New Year
This is the first of what will- with some compassionate allowances where they are required- become a daily blog or diary relating our life here at Steilston Old School; with a focus on the food we cook, eat, grow and forage here. The Old School is a former stone-built primary school building in South West Scotland with an acre and a half of garden where my wife S and I have lived for nearly one year. I have enjoyed the privilege of a very restorative Year Off in 2023; in which I focused on improving my health and settling into our new home. As the last peals of the Hogmany bells fade, my thoughts turn to Work; specifically how to make a sustainable and rewarding life here. Cooking is how I have always earned a living, the only marketable skill I possess. Like many chefs, twenty years in the world of restaurants left me overweight, underfed, flirting with alcoholism, and neglecting most of life’s most important things. For S and me, moving here was a way to reconnect with each other and start to take better care of ourselves. We must also find ways to earn money; and perhaps equally importantly we must earn a place in the community and a sense of belonging in the local area.
A dear old chef pal, B was down for New Years eve with his kind and lovely partner and their 3 year old boy. We laughed a lot and drank too much wine and reminisced a little about old kitchens and dining rooms where we have toiled and laughed before. We are all entering the second half of our lives now and even though we managed to complete a very energetic workout on the morning of New Years Day, the hangover hung around til bedtime. My friend is a co-director of a quite large bakery and has the ambition and disposition to expand it endlessly and successfully. I am much less driven and would perhaps take the rest of life in retirement if not for the nagging anxiety of not earning. As lovely as our visit with them was the quiet the house returns to when friends leave is always a particularly cozy blanket in which to wrap oneself.
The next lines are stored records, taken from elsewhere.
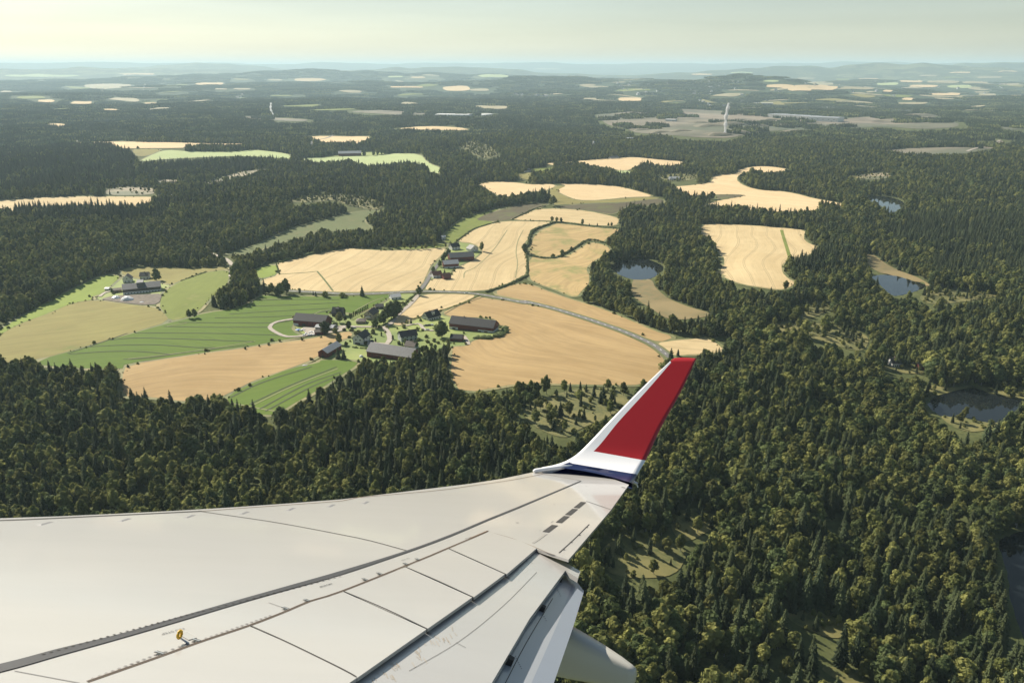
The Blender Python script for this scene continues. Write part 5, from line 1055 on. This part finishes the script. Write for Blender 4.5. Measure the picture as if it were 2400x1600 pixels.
M['wl_white'] = mat('winglet_white', (.88, .88, .88), .28, **{'Coat Weight': .5, 'Coat Roughness': .05}); M['wl_red'] = mat('winglet_red', (.36, .014, .016), .3, **{'Coat Weight': .5, 'Coat Roughness': .05}); M['wl_navy'] = mat('winglet_navy', (.011, .020, .072), .3, **{'Coat Weight': .3, 'Coat Roughness': .06})
M['metal'] = mat('bare_metal', (.55, .55, .55), .35, Metallic=.9); M['yellow'] = mat('yellow_paint', (.62, .38, .02), .4); M['stencil'] = mat('stencil_grey', (.12, .12, .12), .7); M['fairing'] = wing_paint('fairing_paint', (.50, .48, .42), .4, .2, .1)
def slab(pts, thick, n=WN, m=0, mb=None):
    mb = mb or MB(); k = len(pts); c = sum(pts, Vector()) / k
    s = sum(((pts[i] - c).cross(pts[(i + 1) % k] - c)).dot(n) for i in range(k))
    if s < 0: pts = pts[::-1]
    mb.add(pts + [p - n * thick for p in pts], [tuple(range(k)), tuple(range(2 * k - 1, k - 1, -1))] + [(i, i + k, (i + 1) % k + k, (i + 1) % k) for i in range(k)], m); return mb
def strip(mb, s, wd, off, m=0, pf=None, w2=None, n=WN):
    """a seam: band of width wd metres along traced pixels, lying off metres above the surface"""
    Q = px(s)
    if len(Q) > 2: Q = resample(np.array(Q), np.hypot(*np.diff(np.array(Q), axis=0).T).mean() / 5)
    L = [(pf or wp)(p) + n * off for p in Q]; V = []
    for i, p in enumerate(L):
        d = (L[min(i + 1, len(L) - 1)] - L[max(i - 1, 0)]).normalized(); q = n.cross(d); wv = wd if w2 is None else wd + (w2 - wd) * i / (len(L) - 1)
        V += [p - q * wv / 2, p + q * wv / 2]
    mb.add(V, [(2 * i, 2 * i + 2, 2 * i + 3, 2 * i + 1)[::-1] for i in range(len(L) - 1)], m); return mb
LE = 'S -330,1226 -150,1220 | A 0,158 400,145 800,127 1200,107 1600,83 2000,55 2352,28 | B 0,487 400,425 780,345 1000,300'
HINGE = 'C 1830,400 1655,407'
STE = 'C 1655,407 1430,582 1205,742 890,957 400,1295 0,1570 | S 380,1900'       # spoiler trailing edge
JOINT = 'B 1160,292 1310,312 1600,382 1800,442 1955,497'
# main skin: leading edge -> winglet joint -> aileron leading line -> spoiler hinge line -> root
SH = 'A 600,1294 1110,1115 1370,1020 1720,903 1985,800 2130,738 2352,668 | C 830,483 1010,407 1220,318 1305,280'  # spoiler hinge line
skin = [wp(p) for p in px(LE)] + [wp(p) for p in px(JOINT)] + [wp(p) for p in px('B 1735,807 1215,1415 1050,1362 860,1300')] + [wp(p) for p in px('B 225,1075')] + [wp(p) for p in px(SH)[::-1]] + [wp((60, 1680)), wp((-250, 1800)), wp((-600, 1700)), wp((-700, 1400))]
mb = slab(skin, .03)
le = [wp(p) for p in px(LE)]; FW = -WA
rows = [le, [p + FW * .05 - WN * .02 for p in le], [p + FW * .09 - WN * .08 for p in le], [p + FW * .07 - WN * .19 for p in le], [p - WN * .30 for p in le], [p - FW * .6 - WN * .36 for p in le]]
k = len(le); mb.add([p - WN * .0015 for r_ in rows for p in r_], [(i * k + j, (i + 1) * k + j, (i + 1) * k + j + 1, i * k + j + 1)[::-1] for i in range(5) for j in range(k - 1)])
low = [wp(p) - WN * .30 for p in px('S -330,1226 1240,1115 1000,1290 300,1500 -600,1600')]; mb.add(low, [tuple(range(5))])
o4 = .0035
strip(mb, 'A 1390,113 1900,188 2352,272 | C 500,345 745,412', .016, o4, 1)
strip(mb, 'A -900,195 0,174 700,143 1390,110', .055, o4, 1)
strip(mb, 'A 1390,110 1800,80 2352,40 | C 400,47 930,0 | B 0,517 500,445 905,368', .02, o4, 2)
strip(mb, 'B 905,368 1310,438', .010, o4, 2); strip(mb, 'B 1310,438 1370,455', .012, o4, 1)
strip(mb, 'B 1430,700 1735,805', .014, o4, 1); strip(mb, 'B 780,1213 860,1160 940,1100', .035, o4, 4)
strip(mb, 'B 225,1075 520,1155 780,1255 950,1330 1050,1362', .010, o4, 2)
strip(mb, 'B 0,1170 225,1075', .018, o4 + .012, 2)
strip(mb, 'B 1098,1335 1280,1170 1468,985', .014, o4, 1)
for t in ('B 1150,1290 1165,1300', 'B 1240,1200 1256,1210', 'B 1340,1112 1356,1122', 'B 1432,1018 1446,1026'): strip(mb, t, .03, o4, 1)
strip(mb, 'B 1865,528 1910,540', .03, o4, 1)
for a, b in (('1400,712', '1310,785'), ('1298,797', '1205,872'), ('1195,885', '1095,965'), ('1050,995', '935,1080')): strip(mb, 'B %s %s' % (a, b), .085, o4, 1); 
for a in ('1030,735 1050,735', '1030,745 1050,745', '570,960 605,960', '575,970 610,968', '1000,965 1028,945', '860,1060 870,1057', '125,1410 142,1410', '1425,515 1440,512'): strip(mb, 'B ' + a, .012, o4, 3)
strip(mb, 'A 100,1210 550,1294', .008, o4, 3); strip(mb, 'A 1850,740 1960,778', .006, o4, 3); strip(mb, 'C 560,170 640,0', .0, o4, 3)
# rivets along the hinge line and the seal
r = random.Random(2)
for a, b, nn in (('A 640,1262', 'A 1110,1085', 12), ('A 1140,1078', 'A 1330,1010', 5), ('A 1420,985', 'A 1860,830', 14), ('A 300,1100', 'A 1400,800', 26), ('A 1400,803', 'A 2340,560', 22)):
    p0, p1 = wp(pt1(a)), wp(pt1(b)); on = .0095 if a.startswith('A 300') or a.startswith('A 1400') else o4
    for i in range(nn):
        c = p0.lerp(p1, i / (nn - 1)) + WN * on; e1 = WA * .010; e2 = WO * .010; mb.add([c - e1 - e2, c + e1 - e2, c + e1 + e2, c - e1 + e2], [(0, 1, 2, 3)], 3 if on == o4 else 1)
wobj(mb, 'wing_skin', [M['wing'], M['seam'], M['brown_seam'], mat('rivet_grey', (.24, .23, .22), .6), M['flap']])
# dark sealing band along the rear spar
mb = MB(); B1 = px('S -330,1632 | A 0,1165 400,1060 800,965 1200,850 1600,735 2000,622 2352,522 | C 745,412 1050,300 1300,195 1500,115 | B 1362,452'); B2 = px('S -330,1655 | A 0,1222 400,1110 800,998 1200,882 1600,762 2000,648 2352,550 | C 780,415 1060,310 1310,203 1510,122 | B 1372,458')
V = [];
B1 = resample(np.array(B1), 25); B2 = resample(np.array(B2), 25); B2 = np.c_[B1[:, 0] + 2, np.interp(B1[:, 0] + 2, B2[:, 0], B2[:, 1])]
for a, b in zip(B1, B2): V += [wp(a) + WN * .006, wp(b) + WN * .006]
mb.add(V, [(2 * i, 2 * i + 1, 2 * i + 3, 2 * i + 2) for i in range(len(B1) - 1)]); wobj(mb, 'gap_seal', M['seal'])
# spoilers
spo = ['A 560,1308 1110,1116 1370,1021 1712,906 | C 0,1085 390,1285 400,1293 -60,1612 | S 300,1760', 'A 1728,901 1985,801 2130,740 2352,669 | C 300,697 880,958 405,1292 5,1083',
       'C 308,695 470,627 570,585 735,530 1195,738 888,954', 'C 742,528 830,486 1010,409 1030,403 1420,578 1207,736', 'C 1040,401 1220,320 1305,283 1520,345 1640,398 1432,578']
for s in spo: wobj(slab([wp(p) + WN * .008 for p in px(s)], .028), 'spoiler', M['wing'])
mb = MB()
strip(mb, SH, .030, .011, 0); strip(mb, SH, .012, .0125, 1)
for s in ('A 1720,903 1990,1025 2352,1202 | C 395,1288', 'C 305,695 600,820 884,956', 'C 738,529 960,625 1201,737', 'C 1035,402 1210,480 1426,578'): strip(mb, s, .012, .011, 1)
for s in ('A 1070,1087 1125,1103', 'A 1325,1000 1375,1015', 'A 1945,780 1985,793', 'A 2098,726 2130,738', 'C 36,757 70,768', 'C 440,610 470,622', 'C 540,570 570,582', 'C 722,503 748,514', 'C 805,472 830,482'): strip(mb, s, .035, .013, 1); strip(mb, s.replace(' ', ' '), .014, .015, 2)
wobj(mb, 'hinge_line', [M['brown_seam'], M['seam'], M['metal']])
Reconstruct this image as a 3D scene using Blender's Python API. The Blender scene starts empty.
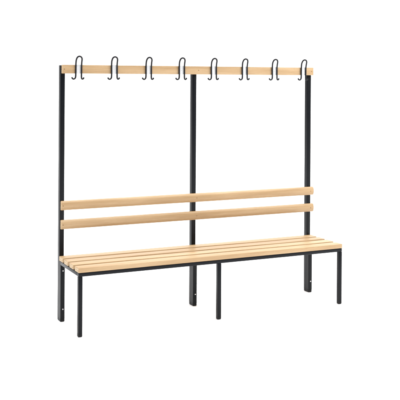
import bpy, bmesh, math, random
from mathutils import Vector, Matrix
random.seed(4)
S = bpy.context.scene
C = S.collection

# ------------------------------------------------------------------ materials
def new_mat(name):
    m = bpy.data.materials.new(name); m.use_nodes = True
    nt = m.node_tree; b = nt.nodes['Principled BSDF']
    return m, nt, b

def wood(name, dark, mid, light, end=False):
    m, nt, b = new_mat(name); N = nt.nodes; L = nt.links
    tc = N.new('ShaderNodeTexCoord'); oi = N.new('ShaderNodeObjectInfo')
    off = N.new('ShaderNodeVectorMath'); off.operation = 'MULTIPLY_ADD'
    L.new(oi.outputs['Random'], off.inputs[0]); off.inputs[1].default_value = (37, 19, 23)
    L.new(tc.outputs['Object'], off.inputs[2])
    def noise(scale, sx, sy, sz, detail, rough=.55, dist=0):
        mp = N.new('ShaderNodeMapping'); mp.inputs['Scale'].default_value = (sx, sy, sz)
        L.new(off.outputs[0], mp.inputs[0])
        n = N.new('ShaderNodeTexNoise'); n.inputs['Scale'].default_value = scale
        n.inputs['Detail'].default_value = detail; n.inputs['Roughness'].default_value = rough
        n.inputs['Distortion'].default_value = dist
        L.new(mp.outputs[0], n.inputs['Vector']); return n
    broad = noise(1, 1.6, 26, 26, 3, .5, .4)       # growth bands along the board
    fine = noise(1, 9, 300, 300, 3, .6)            # fine fibre
    fleck = noise(1, 55, 420, 420, 2, .5)          # short beech flecks
    mixv = N.new('ShaderNodeMath'); mixv.operation = 'MULTIPLY_ADD'
    L.new(fine.outputs['Fac'], mixv.inputs[0]); mixv.inputs[1].default_value = .38
    sc = N.new('ShaderNodeMath'); sc.operation = 'MULTIPLY'; sc.inputs[1].default_value = .62
    L.new(broad.outputs['Fac'], sc.inputs[0]); L.new(sc.outputs[0], mixv.inputs[2])
    cr = N.new('ShaderNodeValToRGB'); e = cr.color_ramp.elements
    e[0].position = .34; e[0].color = (*dark, 1); e[1].position = .66; e[1].color = (*light, 1)
    k = e.new(.5); k.color = (*mid, 1)
    L.new(mixv.outputs[0], cr.inputs[0])
    fr = N.new('ShaderNodeMapRange'); fr.inputs['From Min'].default_value = .62; fr.inputs['From Max'].default_value = .75
    fr.inputs['To Min'].default_value = 0; fr.inputs['To Max'].default_value = .3
    L.new(fleck.outputs['Fac'], fr.inputs[0])
    mx = N.new('ShaderNodeMix'); mx.data_type = 'RGBA'; mx.blend_type = 'MIX'
    L.new(fr.outputs[0], mx.inputs['Factor']); L.new(cr.outputs[0], mx.inputs[6])
    mx.inputs[7].default_value = (dark[0] * .75, dark[1] * .68, dark[2] * .6, 1)
    hs = N.new('ShaderNodeHueSaturation')          # each board its own tone
    vr = N.new('ShaderNodeMapRange'); vr.inputs['To Min'].default_value = .95; vr.inputs['To Max'].default_value = 1.05
    L.new(oi.outputs['Random'], vr.inputs[0]); L.new(vr.outputs[0], hs.inputs['Value'])
    L.new(mx.outputs[2], hs.inputs['Color']); L.new(hs.outputs[0], b.inputs['Base Color'])
    b.inputs['Roughness'].default_value = .42
    b.inputs['Specular IOR Level'].default_value = .35
    bp = N.new('ShaderNodeBump'); bp.inputs['Strength'].default_value = .12; bp.inputs['Distance'].default_value = .0006
    L.new(fine.outputs['Fac'], bp.inputs['Height']); L.new(bp.outputs[0], b.inputs['Normal'])
    return m

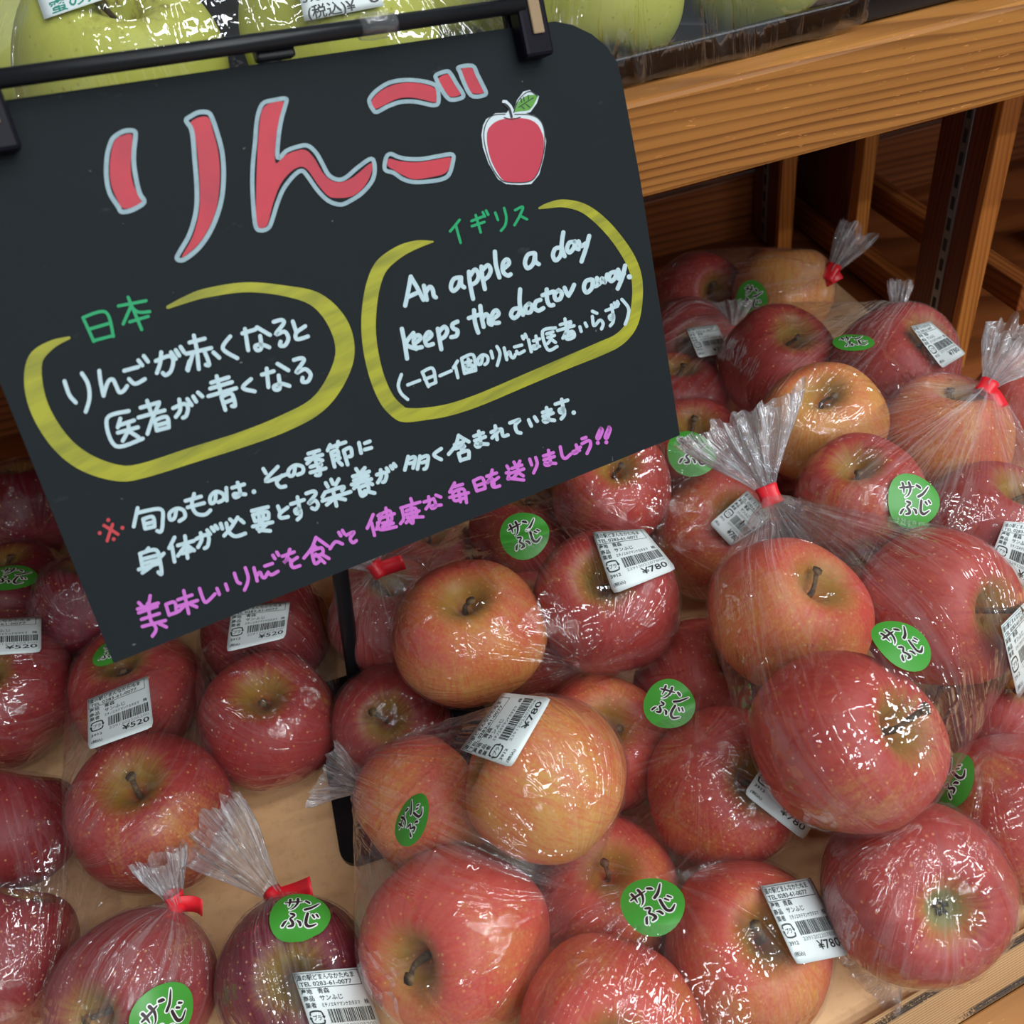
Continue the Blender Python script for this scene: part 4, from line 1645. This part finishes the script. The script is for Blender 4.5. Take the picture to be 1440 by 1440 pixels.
def clip(px, py, lab):
    c = sgn(px, py, .0)
    C_ = tag(empty('sign_clip', c), lab, 'clip', 'clips holding the chalkboard')
    bm = bmesh.new()
    w, h0, h1, t = .0150, .0125, .028, .0085
    yb = SN
    def P(x, y, n):
        return c + SX * x + up * y + SN * n
    body = box_bm(P(0, (h1 - h0) / 2, t / 2 + .001), (w, h1 + h0, t), .0016, (SX, up, SN))
    o = bm_mesh('clip_body', body, M_PLASTIC, C_)
    back_ = box_bm(P(0, .002, -.0035), (w, h1, .004), .001, (SX, up, SN))
    bm_mesh('back_jaw', back_, M_PLASTIC, C_)
    pad = box_bm(P(.0005, .0085, t + .0016), (.0058, .024, .0014), .0005, (SX, up, SN))
    bm_mesh('pad', pad, M_FELT, C_)
    pv = tube('pivot', [P(-.0075, .014, t * .5), P(.0075, .014, t * .5)], .0035, M_PLASTIC, C_)
    return C_


clip(738, 44, 'black clip with tan pad at the chalkboard top right')
clip(-21, 168, 'black clip at the left picture edge on the chalkboard top')

# board
BD = tag(empty('chalkboard_sign', SC), 'handwritten black sign board with red heading, clipped to the stand', 'sign')
TLp, TRp = (-150, 164), (762, 32)
corners = [sgn(-152, 164), sgn(160, 933), sgn(956, 612)]
# rounded right corner traced round
rc = [(876, 120), (868, 88), (854, 66), (832, 48), (805, 35), (780, 30)]
outl = [corners[0], corners[1], corners[2]] + [sgn(*p) for p in [(900, 250)] + rc]
n = len(outl)
TH = .0022
vs = [p for p in outl] + [p - SN * TH for p in outl]
fs = [tuple(range(n)), tuple(range(2 * n - 1, n - 1, -1))] + [(i, i + n, (i + 1) % n + n, (i + 1) % n) for i in range(n)]
board = new_mesh('board', vs, fs, M_BOARD, BD)
board.data.flip_normals() if board.data.polygons[0].normal.dot(SN) < 0 else None


class Ink:
    """writing read in the frame (x0, y0, scale) of one part of the board"""

    def __init__(self):
        self.fl = Flat()

    def lines(self, frame, w, txt, lift=.00025):
        x0, y0, s = frame
        for row in txt.split(';'):
            q = row.split()
            if not q:
                continue
            pts = [tuple(map(float, p.split(','))) for p in q]
            pts = [(x0 + p[0] / s, y0 + p[1] / s, (p[2] if len(p) > 2 else w) / s) for p in pts]
            if len(pts) == 1:
                x, y, ww = pts[0]
                self.fl.poly([(x + ww * .62 * cos(k * pi / 6), y + ww * .62 * sin(k * pi / 6)) for k in range(12)], lift)
            else:
                self.fl.stroke(catmull(pts, 6), lift)

    def area(self, frame, txt, lift=.00018, smooth=True):
        x0, y0, s = frame
        pts = [tuple(map(float, p.split(','))) for p in txt.split()]
        pts = [(x0 + a / s, y0 + b / s) for a, b in pts]
        self.fl.poly(catmull(pts, 4, True) if smooth else pts, lift)

    def ring(self, frame, w, txt, lift=.0003):
        x0, y0, s = frame
        pts = [tuple(map(float, p.split(','))) for p in txt.split()]
        self.fl.stroke([(a, b, c) for a, b, c in catmull([(x0 + a / s, y0 + b / s, w / s) for a, b in pts], 4, True)], lift, closed=True)

    def done(self, name, mat, parent=BD):
        return self.fl.build(name, mat, parent, sgn)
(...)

I have tidied the fridge and made a soup of all our feasting leftovers. Hummus and banana bread. In a few minutes I’ll go and boil rigatoni for the meatball sauce which is sitting in the bottom of the Aga. All things which requires no consultation of recipe books, that come together without thought in a practised domestic flow-state. I didn’t run today, or give the dog a very long walk, and I haven’t started the new workout regime or diet. Tonight I’m drinking the last bottle of red wine for a while and will later finish off all the holiday cheese in the quiet hours in front of the wood stove. Tomorrow the new year and its small ambitions can start in earnest.